# [Exercise details]
Write out, word for word, every line from the first one through the line that holds "return np.concatenate(V), np.concatenate(Q)", and nothing else; skip the pictures.

# [Dataset section]
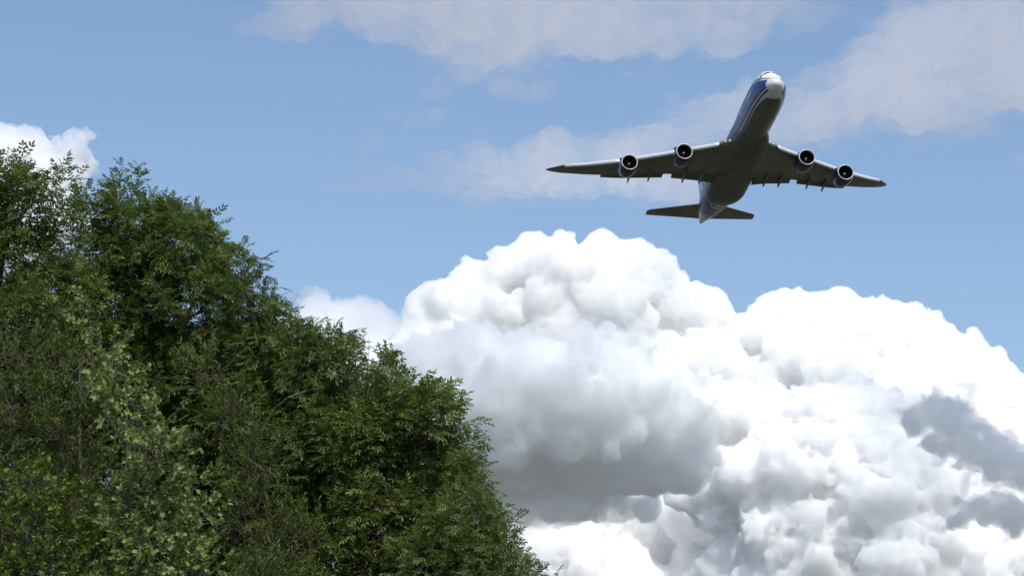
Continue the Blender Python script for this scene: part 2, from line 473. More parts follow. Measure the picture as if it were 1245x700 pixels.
def broad(rg, W=.85):
    """broad lobed simple leaf on a stalk, unit length"""
    out = [(0, .12), (.20, .10), (.46, .28), (.36, .42), (.52, .66), (.26, .70), (0, 1.0)]
    f = rg.uniform(.1, .35); cu = rg.uniform(.1, .35)
    P0 = [np.array([x * W, y, f * abs(x) - cu * y * y]) for x, y in out]
    P1 = [np.array([-x * W, y, f * abs(x) - cu * y * y]) for x, y in out[1:-1]]
    cen = np.array([0, .45, -cu * .2])
    V = P0 + P1 + [cen, np.array([-.012, -.25, .03]), np.array([.012, -.25, .03])]
    n = len(P0); ring = list(range(n)) + [n + i for i in range(len(P1) - 1, -1, -1)]
    c = n + len(P1)
    T = [(ring[i], ring[(i + 1) % len(ring)], c) for i in range(len(ring))] + [(c + 1, c + 2, 0)]
    return np.array(V, np.float32), np.array(T, np.int32)

def narrow(rg):
    """narrow willow-like leaf, unit length"""
    v, t = leaflet(np.zeros(3), np.array([0, 1., 0]), 1.0, .24, np.array([0, 0, 1.]), droop=rg.uniform(.1, .3))
    return np.array(v, np.float32), np.array(t, np.int32)

def tubes(paths, sides):
    """paths: list of (points (k,3), radii (k)) -> verts, quads"""
    V = []; Q = []; o = 0
    for p, r in paths:
        p = np.asarray(p, float); k = len(p)
        tg = norm(np.gradient(p, axis=0))
        ref = np.array([0.31, 0.95, .1]); a = norm(np.cross(tg, ref)); b = np.cross(tg, a)
        th = np.arange(sides) * 2 * math.pi / sides
        ring = p[:, None] + np.asarray(r)[:, None, None] * (a[:, None] * np.cos(th)[None, :, None] + b[:, None] * np.sin(th)[None, :, None])
        V.append(ring.reshape(-1, 3))
        i = np.arange(k - 1)[:, None] * sides; j = np.arange(sides)[None]; j2 = (j + 1) % sides
        Q.append(np.stack([i + j, i + j2, i + sides + j2, i + sides + j], -1).reshape(-1, 4) + o)
        o += k * sides
    return np.concatenate(V), np.concatenate(Q)

def curve(a, b, rg, n=4, sag=.12, up=.0):
    t = np.linspace(0, 1, n)[:, None]
    L = np.linalg.norm(b - a)
    off = rg.normal(size=3) * sag * L; off[2] += up * L
    return a + (b - a) * t + off * (4 * t * (1 - t)) * .5

bark = simple('bark', (.10, .082, .06), .9, noise=.35, nscale=9)
twig_m = simple('twig_bark', (.12, .10, .075), .85, noise=.3, nscale=6)
dead_m = simple('dead_twig', (.30, .25, .19), .85, noise=.25, nscale=8)

def make_tree(name, label, cat, group, Y, root_px, lobes, templates, lmat, leaf_len, seed, shoots=95, per=(5, 8), shoot_len=.38,
              up=.55, droop=.25, trunk_r=.19, bare=0, lowest=2.6, tilt=.5, limb=1.0, spread=1.0):
    rg = np.random.default_rng(seed)
    k = Y / 3458.0
    LB = []
    for l in lobes:
        c = np.array(P(l[0], l[1], Y)); dy = l[3] if len(l) > 3 else rg.uniform(-.6, .6)
        c[1] += dy; LB.append((c, l[2] * k, l[4] if len(l) > 4 else 1.0))
    base = np.array([P(root_px, 350, Y)[0], Y + .4 + (1.7 if limb < 1 else 0), 0.0])
    topc = max(LB, key=lambda q: q[0][2])[0]
    root = empty(name, base); tag(root, label, cat, group)
    # trunk
    tn = 10; tt = np.linspace(0, 1, tn)
    end = np.array([topc[0] * .55 + base[0] * .45, base[1] * .6 + topc[1] * .4, topc[2] * .93])
    tp = base + (end - base) * tt[:, None]
    wob = np.c_[np.sin(tt * 5 + seed), np.cos(tt * 4 + seed * 2), 0 * tt] * .16 * (tt * (1 - tt) * 4)[:, None]
    tp = tp + wob
    V, Q = tubes([(tp, trunk_r * (1 - .85 * tt) + .01 + .12 * np.exp(-tt * 30))], 12)
    mesh_np('trunk', V - base, None, quads=Q, mats=[bark], smooth=True, parent=root)
    thick = []; thin = []; O = []; D = []; deadp = []
    for c, r, w in LB:
        # limb from the trunk up into this part of the crown
        hz = np.clip(c[2] - .7 * np.linalg.norm(c[:2] - end[:2]) - rg.uniform(.2, 1.0), lowest * .55, end[2] * .97)
        s = np.interp(hz, tp[:, 2], np.arange(tn)); i0 = int(min(s, tn - 2)); a = tp[i0] + (tp[i0 + 1] - tp[i0]) * (s - i0)
        p = curve(a, c, rg, 7, .16, .12)
        thick.append((p, np.linspace(.02 + .009 * np.linalg.norm(c - a), .009, 7) * limb))
        ns = max(6, int(1.15 * shoots * r * r * w))
        d = rg.normal(size=(ns, 3)); d[:, 1] -= .25; d[:, 2] += .2; d = norm(d)
        rr = r * (rg.uniform(.25, 1.0, ns) ** .45)
        pos = c + d * rr[:, None] * np.array([1, 1, .95])
        # keep fewer of those buried deep in other parts of the crown
        deep = np.zeros(ns)
        for c2, r2, w2 in LB:
            if c2 is c: continue
            q = np.linalg.norm(pos - c2, axis=1) / r2
            deep = np.maximum(deep, np.clip(1 - q, 0, 1))
        keep = (rg.random(ns) > deep * .75) & (pos[:, 2] > lowest)
        pos, d = pos[keep], d[keep]
        sd = norm(d * .75 + np.array([0, 0, up]) + rg.normal(size=d.shape) * .3)
        # second-order branches: each gathers a handful of shoots
        nb = max(2, len(pos) // 7)
        bi = rg.integers(0, len(pos), nb) if len(pos) else []
        bends = []
        for q in bi:
            e = c + (pos[q] - c) * .62
            thin.append((curve(p[5], e, rg, 4, .15, .08), np.linspace(.009, .006, 4))); bends.append(e)
        if len(pos) == 0: continue
        bends = np.array(bends)
        for q in range(len(pos)):
            j = np.argmin(np.linalg.norm(bends - pos[q], axis=1))
            L = shoot_len * rg.uniform(.6, 1.25)
            tip = pos[q] + sd[q] * L
            thin.append((np.vstack([curve(bends[j], pos[q], rg, 3, .12, .05), (pos[q] + tip) / 2 + rg.normal(size=3) * .015, tip]), np.array([.006, .005, .0045, .0035, .0025])))
            n = rg.integers(per[0], per[1] + 1)
            f = (np.arange(n) + .6) / n * .85 + .15
            ph = np.arange(n) * 2.4 + rg.uniform(0, 6.3)
            a1 = norm(np.cross(sd[q], [.3, .2, .9])); a2 = np.cross(sd[q], a1)
            out = a1 * np.cos(ph)[:, None] + a2 * np.sin(ph)[:, None]
            al = np.radians(rg.uniform(35, 75, n))[:, None] * (1.1 - .55 * f[:, None])
            ld = sd[q] * np.cos(al) + out * np.sin(al) * spread
            ld[:, 2] -= droop * rg.uniform(.3, 1.3, n)
            O.append(pos[q] + sd[q] * L * f[:, None]); D.append(norm(ld))
        for q in range(int(bare * len(pos))):
            j = rg.integers(len(pos)); 
            dd = norm(np.array([rg.uniform(-.1, .9), rg.uniform(-1.0, -.1), rg.uniform(.3, 1.0)]))
            a = c + (pos[j] - c) * .9; b = a + dd * rg.uniform(.5, 1.2)
            cv = curve(a, b, rg, 5, .12, .06); deadp.append((cv, np.linspace(.0062, .0028, 5)))
            for _ in range(2):
                s0 = cv[rg.integers(1, 4)]; deadp.append((curve(s0, s0 + norm(dd + rg.normal(size=3) * .5) * rg.uniform(.2, .5), rg, 3, .1), np.linspace(.004, .002, 3)))
    V1, Q1 = tubes(thick, 7); V2, Q2 = tubes(thin, 3)
    Vs, Qs = [V1, V2], [Q1, Q2 + len(V1)]
    if deadp:
        V3, Q3 = tubes(deadp, 4)
        Vs.append(V3); Qs.append(Q3 + len(V1) + len(V2))
    mi = np.concatenate([np.full(len(q), min(a, 2) // 2) for a, q in enumerate(Qs)])
    mesh_np('branches', np.vstack(Vs) - base, None, quads=np.vstack(Qs), mats=[twig_m, dead_m], mat_idx=mi, smooth=True, parent=root)
    O = np.concatenate(O); D = np.concatenate(D); n = len(O)
    upv = norm(np.array([0, 0, 1.0]) + rg.normal(size=(n, 3)) * tilt)
    X = norm(np.cross(D, upv)); Z = np.cross(X, D)
    s = leaf_len * rg.uniform(.65, 1.2, n)
    which = rg.integers(0, len(templates), n)
    hue = np.clip(rg.normal(.45, .2, n) + .25 * fbm(O * 1.1 + seed, 2), 0, .97)
    hue[rg.random(n) < .003] = 1.0
    VV = []; TT = []; CC = []; off = 0
    for q, (tv, tri) in enumerate(templates):
        m = np.where(which == q)[0]
        if not len(m): continue
        v = O[m][:, None] + s[m][:, None, None] * (X[m][:, None] * tv[None, :, :1] + D[m][:, None] * tv[None, :, 1:2] + Z[m][:, None] * tv[None, :, 2:])
        VV.append(v.reshape(-1, 3)); TT.append((tri[None] + (np.arange(len(m)) * len(tv))[:, None, None]).reshape(-1, 3) + off)
        CC.append(np.repeat(hue[m], len(tv))); off += len(m) * len(tv)
    c = np.concatenate(CC)
    mesh_np('crown', np.concatenate(VV) - base, np.concatenate(TT), color=np.c_[c, c, c], mats=[lmat], parent=root)
    return root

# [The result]
Continue the Blender Python script for this scene: part 2, from line 473. More parts follow. Measure the picture as if it were 1245x700 pixels.
def broad(rg, W=.85):
    """broad lobed simple leaf on a stalk, unit length"""
    out = [(0, .12), (.20, .10), (.46, .28), (.36, .42), (.52, .66), (.26, .70), (0, 1.0)]
    f = rg.uniform(.1, .35); cu = rg.uniform(.1, .35)
    P0 = [np.array([x * W, y, f * abs(x) - cu * y * y]) for x, y in out]
    P1 = [np.array([-x * W, y, f * abs(x) - cu * y * y]) for x, y in out[1:-1]]
    cen = np.array([0, .45, -cu * .2])
    V = P0 + P1 + [cen, np.array([-.012, -.25, .03]), np.array([.012, -.25, .03])]
    n = len(P0); ring = list(range(n)) + [n + i for i in range(len(P1) - 1, -1, -1)]
    c = n + len(P1)
    T = [(ring[i], ring[(i + 1) % len(ring)], c) for i in range(len(ring))] + [(c + 1, c + 2, 0)]
    return np.array(V, np.float32), np.array(T, np.int32)

def narrow(rg):
    """narrow willow-like leaf, unit length"""
    v, t = leaflet(np.zeros(3), np.array([0, 1., 0]), 1.0, .24, np.array([0, 0, 1.]), droop=rg.uniform(.1, .3))
    return np.array(v, np.float32), np.array(t, np.int32)

def tubes(paths, sides):
    """paths: list of (points (k,3), radii (k)) -> verts, quads"""
    V = []; Q = []; o = 0
    for p, r in paths:
        p = np.asarray(p, float); k = len(p)
        tg = norm(np.gradient(p, axis=0))
        ref = np.array([0.31, 0.95, .1]); a = norm(np.cross(tg, ref)); b = np.cross(tg, a)
        th = np.arange(sides) * 2 * math.pi / sides
        ring = p[:, None] + np.asarray(r)[:, None, None] * (a[:, None] * np.cos(th)[None, :, None] + b[:, None] * np.sin(th)[None, :, None])
        V.append(ring.reshape(-1, 3))
        i = np.arange(k - 1)[:, None] * sides; j = np.arange(sides)[None]; j2 = (j + 1) % sides
        Q.append(np.stack([i + j, i + j2, i + sides + j2, i + sides + j], -1).reshape(-1, 4) + o)
        o += k * sides
    return np.concatenate(V), np.concatenate(Q)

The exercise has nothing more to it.